TPT Homeowners Get Greenlight for Fed Class Action Lawsuit

Dorce
Mr. McConnell Dorce, a house-owner in East New York received a foreclosure notice on his paid-off property from the City’s Department of Housing and Preservation Development under a non-profit Third Party Transfer program. (Photo by Tsubasa Berg)

A federal court on Thursday ruled that three central Brooklyn homeowners of color can move forward with a class action civil rights lawsuit to recover their wealth lost through the city’s Third Party Transfer program.

The case stems from alleged illegal seizures of homes taken in in-rem foreclosure proceedings under the TPT program. The seizures were first uncovered and reported on in a lengthy series in Kings County Politics, now PoliticsNY.

“Our clients, working families, had their only generational wealth, their homes, snatched from them by the City of New York under its Third Party Transfer Program.  They were not given any compensation for these illegal and unconstitutional takings and even though the City tried to get our lawsuit tossed, the Court has now acknowledged that our suit should continue to move forward,” said Matthew L. Berman, one of the plaintiffs’ attorneys with the law firm Valli Kane & Vagnini LLP.

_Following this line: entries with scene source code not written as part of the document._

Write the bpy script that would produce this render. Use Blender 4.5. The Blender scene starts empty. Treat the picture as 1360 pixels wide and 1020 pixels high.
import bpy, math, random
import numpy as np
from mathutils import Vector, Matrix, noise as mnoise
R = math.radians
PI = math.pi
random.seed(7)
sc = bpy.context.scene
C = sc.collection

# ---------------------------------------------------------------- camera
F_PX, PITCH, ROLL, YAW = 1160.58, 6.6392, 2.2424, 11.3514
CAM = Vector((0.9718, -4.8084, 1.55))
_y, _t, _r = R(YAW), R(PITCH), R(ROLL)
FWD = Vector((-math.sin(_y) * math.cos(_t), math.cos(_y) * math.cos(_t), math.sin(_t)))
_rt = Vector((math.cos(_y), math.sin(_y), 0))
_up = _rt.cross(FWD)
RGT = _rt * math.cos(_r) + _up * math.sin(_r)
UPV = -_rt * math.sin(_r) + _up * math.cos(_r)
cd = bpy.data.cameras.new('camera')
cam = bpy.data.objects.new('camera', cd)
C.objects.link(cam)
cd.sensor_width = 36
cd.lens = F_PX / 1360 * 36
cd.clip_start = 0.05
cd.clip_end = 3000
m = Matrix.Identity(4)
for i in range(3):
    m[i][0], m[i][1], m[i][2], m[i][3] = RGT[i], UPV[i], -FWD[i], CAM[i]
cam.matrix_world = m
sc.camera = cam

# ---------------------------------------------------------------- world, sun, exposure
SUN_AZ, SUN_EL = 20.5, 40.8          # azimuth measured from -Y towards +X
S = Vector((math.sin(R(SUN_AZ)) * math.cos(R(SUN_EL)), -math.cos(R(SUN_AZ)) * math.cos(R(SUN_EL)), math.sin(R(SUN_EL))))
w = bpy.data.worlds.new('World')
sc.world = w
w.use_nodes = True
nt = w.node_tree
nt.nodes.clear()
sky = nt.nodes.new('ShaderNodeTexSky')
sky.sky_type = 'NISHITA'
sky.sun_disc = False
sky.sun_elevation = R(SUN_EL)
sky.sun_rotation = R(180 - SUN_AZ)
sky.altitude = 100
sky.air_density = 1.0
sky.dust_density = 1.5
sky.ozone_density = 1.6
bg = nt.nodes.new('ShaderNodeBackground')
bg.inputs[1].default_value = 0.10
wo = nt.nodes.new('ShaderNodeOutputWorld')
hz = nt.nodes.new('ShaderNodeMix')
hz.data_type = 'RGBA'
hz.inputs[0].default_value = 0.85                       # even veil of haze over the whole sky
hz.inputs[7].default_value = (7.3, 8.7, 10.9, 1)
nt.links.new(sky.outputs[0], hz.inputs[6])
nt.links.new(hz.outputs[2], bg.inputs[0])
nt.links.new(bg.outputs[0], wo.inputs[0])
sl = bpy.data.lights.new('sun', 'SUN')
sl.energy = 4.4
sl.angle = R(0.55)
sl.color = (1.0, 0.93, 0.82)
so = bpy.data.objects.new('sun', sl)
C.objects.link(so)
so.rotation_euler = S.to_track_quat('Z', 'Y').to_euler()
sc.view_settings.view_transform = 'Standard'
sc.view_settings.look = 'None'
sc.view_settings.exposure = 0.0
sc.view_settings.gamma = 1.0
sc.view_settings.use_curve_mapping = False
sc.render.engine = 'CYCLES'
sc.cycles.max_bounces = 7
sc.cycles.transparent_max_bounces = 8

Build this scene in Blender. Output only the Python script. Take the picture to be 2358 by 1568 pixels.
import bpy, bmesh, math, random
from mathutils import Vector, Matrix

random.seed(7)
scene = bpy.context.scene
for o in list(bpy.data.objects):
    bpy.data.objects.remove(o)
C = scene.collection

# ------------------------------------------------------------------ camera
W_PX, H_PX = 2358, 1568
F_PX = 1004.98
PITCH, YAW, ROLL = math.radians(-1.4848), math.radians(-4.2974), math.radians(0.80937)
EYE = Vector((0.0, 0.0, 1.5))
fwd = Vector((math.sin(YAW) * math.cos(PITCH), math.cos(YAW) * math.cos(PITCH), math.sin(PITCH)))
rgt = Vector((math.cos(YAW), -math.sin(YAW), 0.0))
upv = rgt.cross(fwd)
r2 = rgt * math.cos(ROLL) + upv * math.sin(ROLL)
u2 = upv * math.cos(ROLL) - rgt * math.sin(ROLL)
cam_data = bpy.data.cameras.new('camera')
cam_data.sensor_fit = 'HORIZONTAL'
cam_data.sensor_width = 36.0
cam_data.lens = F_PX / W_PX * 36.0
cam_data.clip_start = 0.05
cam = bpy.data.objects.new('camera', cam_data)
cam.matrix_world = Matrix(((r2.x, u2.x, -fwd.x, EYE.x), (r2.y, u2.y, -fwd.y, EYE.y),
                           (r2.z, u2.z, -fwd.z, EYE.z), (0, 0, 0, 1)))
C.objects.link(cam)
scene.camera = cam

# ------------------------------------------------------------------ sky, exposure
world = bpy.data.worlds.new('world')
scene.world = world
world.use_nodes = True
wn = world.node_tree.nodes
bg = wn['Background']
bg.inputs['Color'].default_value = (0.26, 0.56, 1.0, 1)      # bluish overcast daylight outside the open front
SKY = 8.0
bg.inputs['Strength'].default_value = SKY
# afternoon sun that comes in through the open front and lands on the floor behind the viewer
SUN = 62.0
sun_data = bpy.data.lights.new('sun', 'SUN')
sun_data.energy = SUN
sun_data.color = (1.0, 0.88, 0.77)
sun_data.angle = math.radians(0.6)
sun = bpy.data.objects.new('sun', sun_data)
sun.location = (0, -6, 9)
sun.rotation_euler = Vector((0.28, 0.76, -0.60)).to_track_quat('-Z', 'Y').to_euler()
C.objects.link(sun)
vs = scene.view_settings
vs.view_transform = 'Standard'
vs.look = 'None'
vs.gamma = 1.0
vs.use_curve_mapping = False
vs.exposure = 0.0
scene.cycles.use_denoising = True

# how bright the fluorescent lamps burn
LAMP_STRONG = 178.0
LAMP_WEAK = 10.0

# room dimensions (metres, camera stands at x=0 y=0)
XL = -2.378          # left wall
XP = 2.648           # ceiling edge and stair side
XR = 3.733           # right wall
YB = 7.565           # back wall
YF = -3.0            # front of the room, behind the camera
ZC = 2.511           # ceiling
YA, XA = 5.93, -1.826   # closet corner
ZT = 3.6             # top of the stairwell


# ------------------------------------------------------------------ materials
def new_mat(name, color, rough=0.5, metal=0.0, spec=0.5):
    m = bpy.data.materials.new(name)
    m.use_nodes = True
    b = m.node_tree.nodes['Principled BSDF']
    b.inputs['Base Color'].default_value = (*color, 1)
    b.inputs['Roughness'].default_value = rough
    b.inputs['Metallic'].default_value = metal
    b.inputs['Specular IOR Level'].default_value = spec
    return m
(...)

The City conducted the seizures under the Department of Housing, Preservation and Development’s (HPD) TPT program. The program confiscates the entire property value of a home from the owner, even if the homeowner only owed the City a few thousand dollars in taxes or water and sewer charges.   

HPD would then hand the houses, and that excess value, for free or a nominal fee to development organizations of his administration’s choosing.  Two of these not-for-profit entities, Neighborhood Restore Housing Development Fund and BSDC Kings Covenant Housing Development Fund Company, are defendants in the suit. 

The three plaintiff homeowners are McConnell Dorce, Cecilia Jones and Sherlivia Thomas-Murchinson.

“We have definitely been cheated and targeted through this program. The TPT program has affected my family in many ways. My family and our neighbors who should have remained shareholders in the building have lost real, personal and future assets and value in the millions of dollars, not even measuring the value of having a home for the long term.  My now deceased mother worked, for close to 25 years, to ensure that our family would have long-term residency in an already-existing affordable housing co-op. The City took that away with the stroke of a pen,” said Thomas-Murchison. 

The plaintiffs aim to represent a class of property owners in the five boroughs who have lost their properties to the city without receiving compensation for their lost equity.

The plaintiffs had to go to the U.S. Court of Appeals after the city challenged the plaintiffs’ right to file a class-action lawsuit, arguing the matter should be one of state court jurisdiction. But the Plaintiffs successfully argued it is a federal issue as the taking of their property falls under the Fifth Amendment of the U.S. Constitution requiring just compensation for the taking of a person’s property.

The properties seized by the City in its most recent batch of TPT transfers were collectively valued at more than $66 million at the time the suit was filed, and now are worth much more.  Additionally, the suit seeks to recover the equity value of hundreds of additional properties seized by the City dating back to the early 1990s, with values potentially estimated in the hundreds of millions.

A city Law Department spokesperson noted the ruling was procedural on a jurisdictional issue and the merits have not been heard.  

“The City believes the case is meritless and should be dismissed,” the spokesperson said.